30. The method of claim 29 , wherein said forming a transistor exposing impurity layer comprises forming a sinker layer as the transistor exposing impurity layer having the same conductivity layer as the first conductivity type of the active layer, and the sinker layer extends from the surface of the active layer to reach the collector layer, and said forming a contact exposing impurity layer is simultaneously performed with said forming a sinker layer.

31. The method of claim 23 , wherein said forming a trench comprises: forming a half trench extending from the surface of the active layer to the buried insulation layer through dry etching; and removing the buried insulation layer forming a bottom wall of the half trench through wet etching.

32. The method of claim 23 , further comprising: forming a lower implanted layer on the support substrate by implanting an impurity into the bottom wall of the trench before the through contact is embedded once the trench reaching the support substrate is formed.

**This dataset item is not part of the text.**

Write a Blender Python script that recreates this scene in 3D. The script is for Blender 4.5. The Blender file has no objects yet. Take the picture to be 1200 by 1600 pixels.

33. The method of claim 23 , further comprising: simultaneously forming an element isolating portion for insulating the element region from other portions of the active layer, and a contact isolating portion for insulating the contact region from other portions of the active layer once the trench reaching the support substrate is formed.

34. The method of claim 33 , wherein said forming an element isolating portion and a contact isolating portion comprises: forming annular deep trenches extending from the surface of the active layer to reach the buried insulation layer to surround each of the element region and the contact region; forming an insulation film on an inner wall of each of the deep trenches; and charging a semiconductor layer within each of the deep trenches.